TASK DIRECTIONS
Print the lines of the listing below verbatim from its first line through the line bearing "bag('smoky film spread". Any pictures are to be omitted.

SOURCE DATA
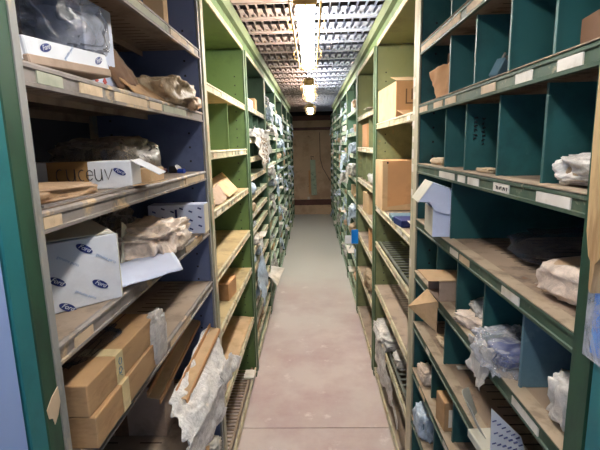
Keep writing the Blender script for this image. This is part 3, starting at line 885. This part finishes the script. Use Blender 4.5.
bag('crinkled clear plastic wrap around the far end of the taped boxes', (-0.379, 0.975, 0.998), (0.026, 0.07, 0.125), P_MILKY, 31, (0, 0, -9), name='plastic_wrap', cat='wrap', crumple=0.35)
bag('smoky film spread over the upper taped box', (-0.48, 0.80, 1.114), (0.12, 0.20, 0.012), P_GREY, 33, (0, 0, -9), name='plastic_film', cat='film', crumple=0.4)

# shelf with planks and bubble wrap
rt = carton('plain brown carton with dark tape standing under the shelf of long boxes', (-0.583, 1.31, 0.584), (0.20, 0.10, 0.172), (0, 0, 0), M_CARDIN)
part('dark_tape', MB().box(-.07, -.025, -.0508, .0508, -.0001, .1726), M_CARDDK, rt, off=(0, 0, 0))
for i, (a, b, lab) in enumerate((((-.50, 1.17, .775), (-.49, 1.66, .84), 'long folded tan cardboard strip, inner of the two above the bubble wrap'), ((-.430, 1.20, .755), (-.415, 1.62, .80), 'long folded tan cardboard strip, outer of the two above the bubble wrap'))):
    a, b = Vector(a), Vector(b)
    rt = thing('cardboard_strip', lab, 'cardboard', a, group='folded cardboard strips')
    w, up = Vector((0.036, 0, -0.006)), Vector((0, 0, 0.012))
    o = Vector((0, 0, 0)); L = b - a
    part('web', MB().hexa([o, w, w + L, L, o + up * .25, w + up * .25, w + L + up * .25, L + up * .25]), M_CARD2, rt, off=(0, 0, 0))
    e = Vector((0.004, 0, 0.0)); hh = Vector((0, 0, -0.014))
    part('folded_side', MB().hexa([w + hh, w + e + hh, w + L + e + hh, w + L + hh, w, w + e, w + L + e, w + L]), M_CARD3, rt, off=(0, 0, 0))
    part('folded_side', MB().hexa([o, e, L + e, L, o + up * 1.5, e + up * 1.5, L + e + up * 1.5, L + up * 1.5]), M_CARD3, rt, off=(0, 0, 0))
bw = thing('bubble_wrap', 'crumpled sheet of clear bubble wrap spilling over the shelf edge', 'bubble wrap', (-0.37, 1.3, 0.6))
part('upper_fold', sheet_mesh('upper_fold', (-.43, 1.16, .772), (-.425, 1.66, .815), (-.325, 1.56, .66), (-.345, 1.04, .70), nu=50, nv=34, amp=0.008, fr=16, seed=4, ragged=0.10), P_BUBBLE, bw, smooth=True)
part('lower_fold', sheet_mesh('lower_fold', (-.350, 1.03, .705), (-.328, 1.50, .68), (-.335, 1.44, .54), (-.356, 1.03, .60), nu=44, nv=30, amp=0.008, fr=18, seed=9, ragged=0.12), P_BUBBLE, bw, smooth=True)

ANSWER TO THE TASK
Keep writing the Blender script for this image. This is part 3, starting at line 885. This part finishes the script. Use Blender 4.5.
bag('crinkled clear plastic wrap around the far end of the taped boxes', (-0.379, 0.975, 0.998), (0.026, 0.07, 0.125), P_MILKY, 31, (0, 0, -9), name='plastic_wrap', cat='wrap', crumple=0.35)
bag('smoky film spread over the upper taped box', (-0.48, 0.80, 1.114), (0.12, 0.20, 0.012), P_GREY, 33, (0, 0, -9), name='plastic_film', cat='film', crumple=0.4)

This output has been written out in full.